Introduction featured image

Bloom's 2-Sigma Problem

Richard Bloom was an American educational psychologist who published a landmark paper in 1984 called The 2 Sigma Problem. Bloom compared three different methods of instruction: the traditional classroom approach; teaching students individually with 1:1 tutors; and group instruction with a mastery-based learning approach. And what he discovered influenced educational research for decades!

Bloom found that under mastery learning, students on average achieve 1 standard deviation (1 sigma or 1σ) higher on examinations than their peers who are taught conventionally. On a percentile basis, this means that 84% of students achieve higher scores when taught under mastery learning!

When mastery learning is combined with tutoring, however, the results are truly astonishing. Bloom observed that tutoring and mastery learning combined produces achievement levels 2 standard deviations (2σ) higher. This means that the average student tutored with mastery learning techniques achieves higher test scores than 98% of students who learn in conventional classes.

Figure 1 shows the impacts of mastery learning (1σ) and tutoring plus mastery learning (2σ) compared to conventional class teaching (mean of a normal distribution).

Adapted from “The 2-Sigma Problem: The Search for Methods of Group Instruction As Effective as One-to-One Tutoring,” by B. Bloom, 1984, Educational Researcher, Volume 13 (6), pg 5.

How effective is tutoring?

Bloom asserted that tutoring with a mastery learning approach has a 2σ impact on student achievement. But what effect does tutoring have by itself?

Research has shown that tutoring is powerful.

For instance, in a meta-analysis evaluating the effect of 1:1 tutoring in 52 different studies, a research team from Dartmouth College and the University of Michigan showed that the test scores of tutored students improved in 45 out of those studies (Cohen, Kulik, and Kulik, 1982). Tutoring led to an average 0.4 standard deviation improvement in test scores. Other studies by Elbaum et al. (2000), Nickow, Oreopoulos, and Quan (2020), and Slavin et al. (2011) found similar things - 1:1 tutoring significantly improves student test scores, with average improvements of around 0.4 standard deviations.

Though a 0.4 standard deviation improvement is a sizable improvement, you may be wondering why it’s not as big as the 1 standard deviation predicted by Bloom’s 2-sigma paper. We should note that these meta-analyses include some studies where parents or volunteers served as tutors, rather than teachers or teaching assistants (paraprofessionals).
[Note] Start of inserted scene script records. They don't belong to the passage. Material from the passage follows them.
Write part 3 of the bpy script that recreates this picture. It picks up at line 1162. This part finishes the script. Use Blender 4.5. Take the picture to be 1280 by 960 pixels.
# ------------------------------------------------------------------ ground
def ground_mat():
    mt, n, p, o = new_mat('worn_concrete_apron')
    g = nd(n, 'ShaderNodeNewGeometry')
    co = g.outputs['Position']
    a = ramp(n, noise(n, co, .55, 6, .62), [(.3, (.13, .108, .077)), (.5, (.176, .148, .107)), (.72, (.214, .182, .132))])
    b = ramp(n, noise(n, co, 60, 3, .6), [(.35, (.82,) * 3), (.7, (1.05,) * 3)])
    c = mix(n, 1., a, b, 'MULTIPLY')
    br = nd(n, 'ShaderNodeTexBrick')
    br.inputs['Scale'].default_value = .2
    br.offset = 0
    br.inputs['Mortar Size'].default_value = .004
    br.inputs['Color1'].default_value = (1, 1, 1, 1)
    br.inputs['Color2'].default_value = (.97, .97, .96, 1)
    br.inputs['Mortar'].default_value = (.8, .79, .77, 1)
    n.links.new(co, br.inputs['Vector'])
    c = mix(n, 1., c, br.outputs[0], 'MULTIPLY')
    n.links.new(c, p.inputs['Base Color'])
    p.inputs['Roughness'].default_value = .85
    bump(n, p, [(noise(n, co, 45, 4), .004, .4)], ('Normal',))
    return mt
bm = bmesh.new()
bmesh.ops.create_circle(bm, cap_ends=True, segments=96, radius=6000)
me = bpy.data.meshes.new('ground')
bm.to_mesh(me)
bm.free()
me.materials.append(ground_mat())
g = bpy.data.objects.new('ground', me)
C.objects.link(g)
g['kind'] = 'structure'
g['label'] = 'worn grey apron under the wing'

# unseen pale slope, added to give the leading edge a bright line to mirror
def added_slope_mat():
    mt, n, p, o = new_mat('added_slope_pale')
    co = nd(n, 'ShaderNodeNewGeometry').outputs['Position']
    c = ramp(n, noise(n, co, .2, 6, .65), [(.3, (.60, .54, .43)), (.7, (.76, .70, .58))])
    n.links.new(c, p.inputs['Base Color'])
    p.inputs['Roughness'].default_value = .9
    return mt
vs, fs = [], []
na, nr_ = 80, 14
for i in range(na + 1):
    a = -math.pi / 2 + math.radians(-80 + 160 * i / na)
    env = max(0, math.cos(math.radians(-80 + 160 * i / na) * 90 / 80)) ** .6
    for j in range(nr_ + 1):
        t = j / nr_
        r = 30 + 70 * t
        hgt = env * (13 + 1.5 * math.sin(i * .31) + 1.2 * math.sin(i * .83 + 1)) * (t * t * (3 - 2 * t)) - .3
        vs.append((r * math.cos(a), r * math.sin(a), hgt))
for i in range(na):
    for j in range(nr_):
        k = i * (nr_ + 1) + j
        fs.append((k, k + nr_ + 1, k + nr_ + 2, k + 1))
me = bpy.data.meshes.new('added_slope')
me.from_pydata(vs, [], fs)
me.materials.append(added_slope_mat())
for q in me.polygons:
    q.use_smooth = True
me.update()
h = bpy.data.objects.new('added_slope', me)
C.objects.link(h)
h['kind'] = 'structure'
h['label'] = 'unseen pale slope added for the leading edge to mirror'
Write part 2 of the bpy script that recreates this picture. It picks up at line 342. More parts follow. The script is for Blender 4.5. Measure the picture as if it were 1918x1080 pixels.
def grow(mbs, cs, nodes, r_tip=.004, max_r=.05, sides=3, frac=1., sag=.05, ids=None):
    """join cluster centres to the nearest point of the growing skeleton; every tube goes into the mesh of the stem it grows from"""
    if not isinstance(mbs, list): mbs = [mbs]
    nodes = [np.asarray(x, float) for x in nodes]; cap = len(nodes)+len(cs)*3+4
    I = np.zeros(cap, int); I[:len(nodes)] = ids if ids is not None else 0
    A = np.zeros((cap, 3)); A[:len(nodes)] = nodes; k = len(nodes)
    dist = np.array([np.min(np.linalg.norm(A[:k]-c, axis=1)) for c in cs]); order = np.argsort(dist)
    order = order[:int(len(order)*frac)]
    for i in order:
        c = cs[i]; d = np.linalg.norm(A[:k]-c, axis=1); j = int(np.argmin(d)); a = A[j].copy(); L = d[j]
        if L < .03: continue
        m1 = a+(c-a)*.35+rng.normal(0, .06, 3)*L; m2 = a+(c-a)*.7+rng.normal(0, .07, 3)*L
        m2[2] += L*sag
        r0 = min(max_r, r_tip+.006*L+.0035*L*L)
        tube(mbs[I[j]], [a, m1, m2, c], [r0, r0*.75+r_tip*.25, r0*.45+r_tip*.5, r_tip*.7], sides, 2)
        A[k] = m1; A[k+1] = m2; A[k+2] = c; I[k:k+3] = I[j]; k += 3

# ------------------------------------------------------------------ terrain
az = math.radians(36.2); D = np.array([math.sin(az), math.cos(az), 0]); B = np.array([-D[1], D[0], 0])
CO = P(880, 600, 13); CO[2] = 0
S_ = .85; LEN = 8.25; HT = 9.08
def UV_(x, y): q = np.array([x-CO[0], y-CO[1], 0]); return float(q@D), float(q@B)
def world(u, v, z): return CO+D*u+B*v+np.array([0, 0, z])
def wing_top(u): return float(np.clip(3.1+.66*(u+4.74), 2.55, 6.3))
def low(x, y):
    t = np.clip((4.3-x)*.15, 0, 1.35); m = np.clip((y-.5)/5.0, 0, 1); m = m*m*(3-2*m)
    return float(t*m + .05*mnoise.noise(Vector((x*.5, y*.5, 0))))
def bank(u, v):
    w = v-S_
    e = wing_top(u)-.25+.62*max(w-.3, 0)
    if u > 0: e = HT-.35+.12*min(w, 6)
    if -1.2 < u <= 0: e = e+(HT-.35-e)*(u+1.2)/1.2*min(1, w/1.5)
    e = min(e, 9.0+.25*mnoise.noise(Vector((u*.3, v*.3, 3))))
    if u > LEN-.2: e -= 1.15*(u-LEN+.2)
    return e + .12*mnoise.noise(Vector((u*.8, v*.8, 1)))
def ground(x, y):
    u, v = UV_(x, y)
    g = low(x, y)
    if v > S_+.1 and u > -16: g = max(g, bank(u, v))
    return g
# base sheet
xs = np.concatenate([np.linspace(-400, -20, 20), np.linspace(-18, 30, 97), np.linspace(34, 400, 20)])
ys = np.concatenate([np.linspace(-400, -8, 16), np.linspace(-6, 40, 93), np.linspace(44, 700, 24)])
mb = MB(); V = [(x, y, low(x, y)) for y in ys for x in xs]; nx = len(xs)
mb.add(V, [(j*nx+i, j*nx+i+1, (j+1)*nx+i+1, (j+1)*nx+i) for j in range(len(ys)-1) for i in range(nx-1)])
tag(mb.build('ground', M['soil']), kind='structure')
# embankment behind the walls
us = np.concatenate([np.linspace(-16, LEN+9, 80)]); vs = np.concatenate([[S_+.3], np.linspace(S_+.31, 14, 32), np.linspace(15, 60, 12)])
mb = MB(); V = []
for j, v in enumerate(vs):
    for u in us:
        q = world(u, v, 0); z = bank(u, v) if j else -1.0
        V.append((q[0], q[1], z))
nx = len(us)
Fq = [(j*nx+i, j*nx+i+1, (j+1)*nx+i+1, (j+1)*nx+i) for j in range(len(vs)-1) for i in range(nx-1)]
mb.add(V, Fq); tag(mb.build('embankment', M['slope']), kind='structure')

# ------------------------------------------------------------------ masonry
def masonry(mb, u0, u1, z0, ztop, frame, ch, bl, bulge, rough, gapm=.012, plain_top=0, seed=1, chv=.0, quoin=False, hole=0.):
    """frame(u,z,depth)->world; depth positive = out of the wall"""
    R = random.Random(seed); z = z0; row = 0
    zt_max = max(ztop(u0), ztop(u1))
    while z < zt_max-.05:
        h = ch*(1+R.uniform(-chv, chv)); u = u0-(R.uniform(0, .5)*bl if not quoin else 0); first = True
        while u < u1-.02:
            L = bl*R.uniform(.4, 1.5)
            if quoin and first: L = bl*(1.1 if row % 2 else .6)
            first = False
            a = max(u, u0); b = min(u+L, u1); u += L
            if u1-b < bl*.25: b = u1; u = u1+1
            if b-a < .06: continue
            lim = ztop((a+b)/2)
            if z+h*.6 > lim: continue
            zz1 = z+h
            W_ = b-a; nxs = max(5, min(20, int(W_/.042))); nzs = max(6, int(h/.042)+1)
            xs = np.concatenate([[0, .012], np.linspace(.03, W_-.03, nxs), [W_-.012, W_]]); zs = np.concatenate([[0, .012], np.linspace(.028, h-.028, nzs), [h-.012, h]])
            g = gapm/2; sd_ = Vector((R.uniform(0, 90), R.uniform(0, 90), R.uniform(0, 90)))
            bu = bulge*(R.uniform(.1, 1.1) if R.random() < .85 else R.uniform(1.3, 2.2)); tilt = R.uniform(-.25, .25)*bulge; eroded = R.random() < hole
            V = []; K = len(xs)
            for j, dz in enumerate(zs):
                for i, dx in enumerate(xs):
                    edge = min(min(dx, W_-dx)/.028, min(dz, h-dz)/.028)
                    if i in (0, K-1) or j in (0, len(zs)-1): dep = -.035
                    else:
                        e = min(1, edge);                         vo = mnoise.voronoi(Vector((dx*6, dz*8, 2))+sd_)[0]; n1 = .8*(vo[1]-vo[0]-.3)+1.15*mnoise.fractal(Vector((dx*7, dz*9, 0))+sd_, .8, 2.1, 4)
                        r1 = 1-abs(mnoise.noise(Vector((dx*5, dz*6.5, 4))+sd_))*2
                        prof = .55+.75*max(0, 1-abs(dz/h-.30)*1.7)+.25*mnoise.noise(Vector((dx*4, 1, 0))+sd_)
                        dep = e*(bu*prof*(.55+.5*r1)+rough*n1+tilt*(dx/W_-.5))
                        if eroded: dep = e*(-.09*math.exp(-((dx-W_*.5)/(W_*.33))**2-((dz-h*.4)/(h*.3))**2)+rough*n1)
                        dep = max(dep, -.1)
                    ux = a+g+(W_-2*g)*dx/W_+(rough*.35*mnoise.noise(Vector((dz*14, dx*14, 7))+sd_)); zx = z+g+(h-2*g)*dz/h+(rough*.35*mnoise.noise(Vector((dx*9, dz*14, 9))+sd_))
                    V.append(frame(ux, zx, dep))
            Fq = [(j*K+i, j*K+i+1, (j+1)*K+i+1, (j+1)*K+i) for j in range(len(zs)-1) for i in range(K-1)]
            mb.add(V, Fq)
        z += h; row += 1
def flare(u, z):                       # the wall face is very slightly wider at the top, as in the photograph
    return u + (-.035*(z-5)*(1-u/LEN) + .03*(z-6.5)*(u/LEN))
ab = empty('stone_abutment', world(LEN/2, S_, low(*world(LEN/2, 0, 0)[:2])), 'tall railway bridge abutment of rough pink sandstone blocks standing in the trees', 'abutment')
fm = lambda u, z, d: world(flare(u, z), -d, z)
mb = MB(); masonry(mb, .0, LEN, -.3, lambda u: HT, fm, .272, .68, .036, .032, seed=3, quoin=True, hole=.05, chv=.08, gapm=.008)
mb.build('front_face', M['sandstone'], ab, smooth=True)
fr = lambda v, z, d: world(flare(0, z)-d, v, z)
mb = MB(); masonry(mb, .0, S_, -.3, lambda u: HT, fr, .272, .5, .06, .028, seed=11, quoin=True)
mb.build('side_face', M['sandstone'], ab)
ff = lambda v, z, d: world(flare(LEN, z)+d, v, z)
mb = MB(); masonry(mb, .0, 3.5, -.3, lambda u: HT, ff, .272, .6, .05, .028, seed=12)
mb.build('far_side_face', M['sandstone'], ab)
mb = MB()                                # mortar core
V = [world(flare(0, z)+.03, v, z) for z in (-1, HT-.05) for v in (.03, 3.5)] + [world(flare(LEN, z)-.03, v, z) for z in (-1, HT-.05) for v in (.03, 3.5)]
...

Tutoring by parents or volunteers is known to produce smaller impacts (Nickow, Oreopoulos, and Quan, (2020). Bloom’s research (relying on Anania and Burke’s studies) used 1:1 tutoring with education majors, however, so the typically larger tutoring impacts from for paraprofessionals and 1:1 tutoring are more relevant comparisons.

Secondly, the vast majority of studies on tutoring after since Bloom’s paper have focused on tutoring as a supplemental activity. On the other hand, Anania (1981) and Burke (1983)’s research was based on the complete replacement of group instruction with tutoring- just like at gt.school!